18 AUG 2023

QUT (Queensland University of Technology) and Brisbane Powerhouse are thrilled to announce the highly-anticipated winner of the 2023 Wandima Fellowship, proud Wakka Wakka, Ngugi and Birrpai woman, Ngioka Bunda-Heath. 

Drawn from a Yagara word meaning “rising; going upwards”, the year-long Wandima Fellowship, now in its second year, was formed to support early-career Indigenous Australian creative practitioners and includes a supported program of mentoring, professional development, internship and work experience within the creative space of both QUT and Brisbane Powerhouse. 

Based in Naarm (Melbourne), Ngioka is an independent First Nations dancer who holds an Advanced Diploma in the Performing Arts (Dance) from Aboriginal Centre for Performing Arts and was the first Aboriginal woman in her field to graduate from the Victorian Collage of the Arts with a Bachelor of Fine Arts (Dance). 

Ngioka already holds a strong presence in the Australian dance community as a dancer, teacher, choreographer, and coordinator which includes teaching within Bangarra Dance Theatre’s youth program and at Victorian College of the Arts. Her formidable efforts towards not only producing new, innovative works, but to sharing her knowledge through education and cultural experiences have given her a leading edge within her field, now being recognised with her rich potential for new, various career opportunities. 

As part of the Fellowship, Ngioka will explore her connection to country and develop her new contemporary dance work, Estuary.
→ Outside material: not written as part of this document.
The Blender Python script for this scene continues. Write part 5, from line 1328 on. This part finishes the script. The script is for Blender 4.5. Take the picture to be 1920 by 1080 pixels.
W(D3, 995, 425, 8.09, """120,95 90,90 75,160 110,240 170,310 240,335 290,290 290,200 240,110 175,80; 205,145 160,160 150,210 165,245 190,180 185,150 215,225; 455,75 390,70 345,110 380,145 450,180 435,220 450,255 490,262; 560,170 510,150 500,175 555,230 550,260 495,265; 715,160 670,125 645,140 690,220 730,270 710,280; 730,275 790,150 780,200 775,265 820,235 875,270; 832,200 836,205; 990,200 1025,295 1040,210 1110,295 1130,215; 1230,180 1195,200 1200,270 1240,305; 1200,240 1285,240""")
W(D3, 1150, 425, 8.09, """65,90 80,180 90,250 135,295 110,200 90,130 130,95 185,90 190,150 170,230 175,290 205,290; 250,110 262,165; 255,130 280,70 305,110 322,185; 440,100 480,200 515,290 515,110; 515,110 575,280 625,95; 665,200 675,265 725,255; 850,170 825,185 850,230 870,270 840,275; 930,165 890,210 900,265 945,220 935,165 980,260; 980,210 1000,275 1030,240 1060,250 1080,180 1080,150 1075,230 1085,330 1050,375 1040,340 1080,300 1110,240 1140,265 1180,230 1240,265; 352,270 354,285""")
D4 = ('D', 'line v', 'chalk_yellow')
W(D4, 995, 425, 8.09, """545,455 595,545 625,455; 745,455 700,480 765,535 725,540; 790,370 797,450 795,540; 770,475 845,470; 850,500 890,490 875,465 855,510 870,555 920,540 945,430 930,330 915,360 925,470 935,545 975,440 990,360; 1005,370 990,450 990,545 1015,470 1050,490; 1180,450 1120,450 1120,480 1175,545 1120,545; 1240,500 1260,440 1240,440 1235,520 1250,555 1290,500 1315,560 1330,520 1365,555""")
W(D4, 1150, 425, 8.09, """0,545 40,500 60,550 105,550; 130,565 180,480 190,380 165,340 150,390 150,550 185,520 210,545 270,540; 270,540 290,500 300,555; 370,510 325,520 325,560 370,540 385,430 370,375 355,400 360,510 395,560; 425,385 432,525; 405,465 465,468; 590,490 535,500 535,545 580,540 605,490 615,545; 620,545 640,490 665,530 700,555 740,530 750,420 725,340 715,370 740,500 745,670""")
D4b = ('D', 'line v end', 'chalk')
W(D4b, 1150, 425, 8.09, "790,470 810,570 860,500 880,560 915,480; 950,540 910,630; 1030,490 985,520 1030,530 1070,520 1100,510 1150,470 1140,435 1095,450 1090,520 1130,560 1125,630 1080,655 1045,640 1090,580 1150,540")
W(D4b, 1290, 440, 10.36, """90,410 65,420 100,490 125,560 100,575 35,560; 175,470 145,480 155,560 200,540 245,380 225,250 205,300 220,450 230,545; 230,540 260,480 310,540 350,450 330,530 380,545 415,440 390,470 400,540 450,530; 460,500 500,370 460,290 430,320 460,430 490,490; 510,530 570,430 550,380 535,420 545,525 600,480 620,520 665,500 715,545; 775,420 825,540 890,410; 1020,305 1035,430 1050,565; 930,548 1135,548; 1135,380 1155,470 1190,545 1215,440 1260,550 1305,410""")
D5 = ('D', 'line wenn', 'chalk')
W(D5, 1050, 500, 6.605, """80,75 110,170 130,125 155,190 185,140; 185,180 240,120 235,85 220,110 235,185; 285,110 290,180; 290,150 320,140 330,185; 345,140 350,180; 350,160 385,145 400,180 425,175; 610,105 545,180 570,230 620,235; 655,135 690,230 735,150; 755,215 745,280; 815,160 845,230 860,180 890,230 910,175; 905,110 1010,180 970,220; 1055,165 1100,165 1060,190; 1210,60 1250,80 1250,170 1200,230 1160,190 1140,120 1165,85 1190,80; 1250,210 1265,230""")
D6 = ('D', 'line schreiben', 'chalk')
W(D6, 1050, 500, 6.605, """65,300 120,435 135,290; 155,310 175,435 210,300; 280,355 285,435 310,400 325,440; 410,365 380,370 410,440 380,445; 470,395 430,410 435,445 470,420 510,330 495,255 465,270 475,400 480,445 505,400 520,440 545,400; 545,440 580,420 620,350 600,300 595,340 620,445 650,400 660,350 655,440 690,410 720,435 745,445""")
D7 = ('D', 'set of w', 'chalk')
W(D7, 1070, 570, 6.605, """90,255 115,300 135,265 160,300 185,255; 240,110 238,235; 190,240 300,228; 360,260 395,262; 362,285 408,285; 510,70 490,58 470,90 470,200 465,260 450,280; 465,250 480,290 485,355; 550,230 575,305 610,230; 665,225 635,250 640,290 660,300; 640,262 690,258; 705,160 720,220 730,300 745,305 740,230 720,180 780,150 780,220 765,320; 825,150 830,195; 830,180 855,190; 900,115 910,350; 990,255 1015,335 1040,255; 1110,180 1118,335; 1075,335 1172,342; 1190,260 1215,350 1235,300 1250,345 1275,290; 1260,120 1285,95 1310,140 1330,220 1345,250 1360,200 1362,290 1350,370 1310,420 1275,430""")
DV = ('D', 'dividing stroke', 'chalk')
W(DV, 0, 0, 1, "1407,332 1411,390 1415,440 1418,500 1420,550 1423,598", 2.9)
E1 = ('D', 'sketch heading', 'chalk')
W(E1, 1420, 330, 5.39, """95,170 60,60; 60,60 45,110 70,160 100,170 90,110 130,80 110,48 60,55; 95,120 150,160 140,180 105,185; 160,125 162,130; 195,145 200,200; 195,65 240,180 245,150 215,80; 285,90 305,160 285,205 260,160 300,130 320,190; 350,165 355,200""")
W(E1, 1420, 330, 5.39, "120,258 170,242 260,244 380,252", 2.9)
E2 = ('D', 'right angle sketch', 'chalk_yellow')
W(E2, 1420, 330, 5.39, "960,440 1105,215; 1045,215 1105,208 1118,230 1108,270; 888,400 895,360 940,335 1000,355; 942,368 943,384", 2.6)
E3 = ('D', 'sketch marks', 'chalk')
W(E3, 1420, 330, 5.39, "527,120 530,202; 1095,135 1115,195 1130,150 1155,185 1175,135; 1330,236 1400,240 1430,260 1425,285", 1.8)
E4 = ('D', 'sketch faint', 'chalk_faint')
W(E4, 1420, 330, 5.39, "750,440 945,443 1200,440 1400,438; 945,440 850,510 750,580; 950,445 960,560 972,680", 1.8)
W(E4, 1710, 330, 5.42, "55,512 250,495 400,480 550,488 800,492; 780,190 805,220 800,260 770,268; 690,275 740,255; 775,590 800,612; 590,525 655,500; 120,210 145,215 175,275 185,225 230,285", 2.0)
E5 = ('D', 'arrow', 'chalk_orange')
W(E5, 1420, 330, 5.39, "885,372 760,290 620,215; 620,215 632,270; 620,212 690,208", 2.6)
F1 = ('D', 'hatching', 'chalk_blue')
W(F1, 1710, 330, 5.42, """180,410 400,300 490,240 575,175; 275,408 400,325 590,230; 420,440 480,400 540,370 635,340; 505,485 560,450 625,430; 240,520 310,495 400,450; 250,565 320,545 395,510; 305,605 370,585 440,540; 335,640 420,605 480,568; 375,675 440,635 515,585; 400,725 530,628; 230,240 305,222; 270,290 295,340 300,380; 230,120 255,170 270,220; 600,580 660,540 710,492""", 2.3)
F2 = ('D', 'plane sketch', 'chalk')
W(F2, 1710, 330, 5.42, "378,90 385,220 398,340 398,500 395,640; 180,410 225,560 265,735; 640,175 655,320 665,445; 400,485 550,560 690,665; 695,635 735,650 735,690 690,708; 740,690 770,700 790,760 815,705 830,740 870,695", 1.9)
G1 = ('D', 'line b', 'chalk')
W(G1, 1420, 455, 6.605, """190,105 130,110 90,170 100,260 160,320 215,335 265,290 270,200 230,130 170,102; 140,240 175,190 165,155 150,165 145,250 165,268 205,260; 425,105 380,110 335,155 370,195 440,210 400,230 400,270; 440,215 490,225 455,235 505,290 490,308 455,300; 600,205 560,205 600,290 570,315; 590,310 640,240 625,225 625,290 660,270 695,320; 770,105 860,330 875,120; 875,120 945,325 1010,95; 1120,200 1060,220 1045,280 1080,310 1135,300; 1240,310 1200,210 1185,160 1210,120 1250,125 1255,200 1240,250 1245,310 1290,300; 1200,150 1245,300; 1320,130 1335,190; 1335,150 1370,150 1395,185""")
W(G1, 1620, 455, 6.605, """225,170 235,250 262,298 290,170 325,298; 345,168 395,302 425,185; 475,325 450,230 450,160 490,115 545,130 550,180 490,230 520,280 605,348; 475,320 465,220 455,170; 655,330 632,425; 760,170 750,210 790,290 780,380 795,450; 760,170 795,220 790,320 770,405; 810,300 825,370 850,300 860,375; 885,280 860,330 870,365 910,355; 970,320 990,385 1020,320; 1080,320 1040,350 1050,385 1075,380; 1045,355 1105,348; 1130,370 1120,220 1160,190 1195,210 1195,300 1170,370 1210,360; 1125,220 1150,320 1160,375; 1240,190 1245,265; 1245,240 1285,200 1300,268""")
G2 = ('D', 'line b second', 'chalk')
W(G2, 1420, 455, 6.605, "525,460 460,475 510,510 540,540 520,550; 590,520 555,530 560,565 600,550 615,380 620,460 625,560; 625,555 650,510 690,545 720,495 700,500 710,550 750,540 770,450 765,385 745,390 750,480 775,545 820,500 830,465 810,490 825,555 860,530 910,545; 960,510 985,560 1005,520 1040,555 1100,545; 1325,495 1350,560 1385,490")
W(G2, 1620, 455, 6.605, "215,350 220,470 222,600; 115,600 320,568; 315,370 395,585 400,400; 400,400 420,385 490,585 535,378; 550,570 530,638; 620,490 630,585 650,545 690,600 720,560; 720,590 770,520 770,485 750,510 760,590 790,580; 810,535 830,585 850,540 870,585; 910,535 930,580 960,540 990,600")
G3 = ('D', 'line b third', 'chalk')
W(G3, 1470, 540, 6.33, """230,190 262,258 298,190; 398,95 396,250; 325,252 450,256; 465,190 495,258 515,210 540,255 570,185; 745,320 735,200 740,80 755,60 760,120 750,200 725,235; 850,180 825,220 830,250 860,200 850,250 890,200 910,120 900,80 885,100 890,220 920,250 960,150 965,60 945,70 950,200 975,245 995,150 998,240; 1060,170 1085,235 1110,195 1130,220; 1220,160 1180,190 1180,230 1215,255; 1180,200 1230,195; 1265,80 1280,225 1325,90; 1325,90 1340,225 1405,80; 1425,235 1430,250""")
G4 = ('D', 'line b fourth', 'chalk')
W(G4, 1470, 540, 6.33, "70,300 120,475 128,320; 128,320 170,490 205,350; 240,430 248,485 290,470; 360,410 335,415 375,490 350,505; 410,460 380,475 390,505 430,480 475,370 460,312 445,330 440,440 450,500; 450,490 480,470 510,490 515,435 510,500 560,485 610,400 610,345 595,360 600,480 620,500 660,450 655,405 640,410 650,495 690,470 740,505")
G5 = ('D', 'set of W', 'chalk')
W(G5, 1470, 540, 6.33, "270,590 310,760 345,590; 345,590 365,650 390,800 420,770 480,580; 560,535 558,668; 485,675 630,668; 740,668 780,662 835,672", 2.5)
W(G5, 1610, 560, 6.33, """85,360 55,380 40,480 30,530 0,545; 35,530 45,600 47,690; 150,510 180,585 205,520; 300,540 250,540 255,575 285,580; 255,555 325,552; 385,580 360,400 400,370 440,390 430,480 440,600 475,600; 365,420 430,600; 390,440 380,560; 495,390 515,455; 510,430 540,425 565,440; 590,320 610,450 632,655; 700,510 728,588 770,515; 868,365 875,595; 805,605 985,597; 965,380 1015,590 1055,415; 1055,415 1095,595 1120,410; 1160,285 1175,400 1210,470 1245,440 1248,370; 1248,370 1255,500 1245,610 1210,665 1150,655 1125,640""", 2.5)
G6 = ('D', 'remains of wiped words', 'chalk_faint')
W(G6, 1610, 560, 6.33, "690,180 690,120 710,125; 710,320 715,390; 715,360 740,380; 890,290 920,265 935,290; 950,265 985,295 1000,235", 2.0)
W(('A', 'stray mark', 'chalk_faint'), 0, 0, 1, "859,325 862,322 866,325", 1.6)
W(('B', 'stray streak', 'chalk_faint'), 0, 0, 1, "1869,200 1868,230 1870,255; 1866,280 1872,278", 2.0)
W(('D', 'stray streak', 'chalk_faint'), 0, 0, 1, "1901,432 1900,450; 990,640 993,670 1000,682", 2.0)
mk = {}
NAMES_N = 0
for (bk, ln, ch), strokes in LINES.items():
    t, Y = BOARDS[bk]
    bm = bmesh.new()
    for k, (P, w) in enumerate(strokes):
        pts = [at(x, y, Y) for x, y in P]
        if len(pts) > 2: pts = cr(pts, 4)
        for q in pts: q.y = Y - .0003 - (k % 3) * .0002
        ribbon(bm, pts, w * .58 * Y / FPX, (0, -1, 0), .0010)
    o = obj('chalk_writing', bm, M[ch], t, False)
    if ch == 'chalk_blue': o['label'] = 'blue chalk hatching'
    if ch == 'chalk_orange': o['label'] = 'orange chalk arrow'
Based in Ngugi language in the form of song and dance techniques from Stradbroke Island, Estuary explores Mother Earth’s waterways as lifeblood connecting us all.  

Ngoika says “It is time for me to come back home and create and share stories through dance. As an Indigenous Australian artist, this fellowship allows me to build upon my skills and showcase my passions whilst continuing the great work of those that have come before me whilst establishing deeper industry connections and pathways back home in Brisbane.” 

Brad Spolding, Arts Program Director of Brisbane Powerhouse states, “Ngioka Bunda-Heath is a dynamic and exciting artist with a substantial creative history and national and international practice. As the Wandima fellow, I look forward to supporting her practice and vision over this year-long program as she embarks on several new artistic projects.” 

Brisbane Powerhouse and QUT have been partners for well over a decade and in this time, have helped foster artistic talent though various programs. In turn, the Wandima Fellowship was a natural progression to help identify emerging First Nations artists and further connect with First Nations people.  

Angela Leitch, QUT Deputy Vice-Chancellor (Indigenous Strategy) says, “Ngioka is already a star on the rise with many accomplishments to her name, and I know this opportunity will only help her shine brighter. We are also looking forward to her working with her during the year to inspire and collaborate with QUT students during her fellowship to help to grow our local talent further.”  

We are delighted to welcome Ngioka and her depth of skill into the Brisbane Powerhouse team, further developing her personal creative practice while laying the foundation for specialised support, new professional networks and expanding opportunities. 

Congratulations Ngioka, we cannot wait to accompany you on this special journey.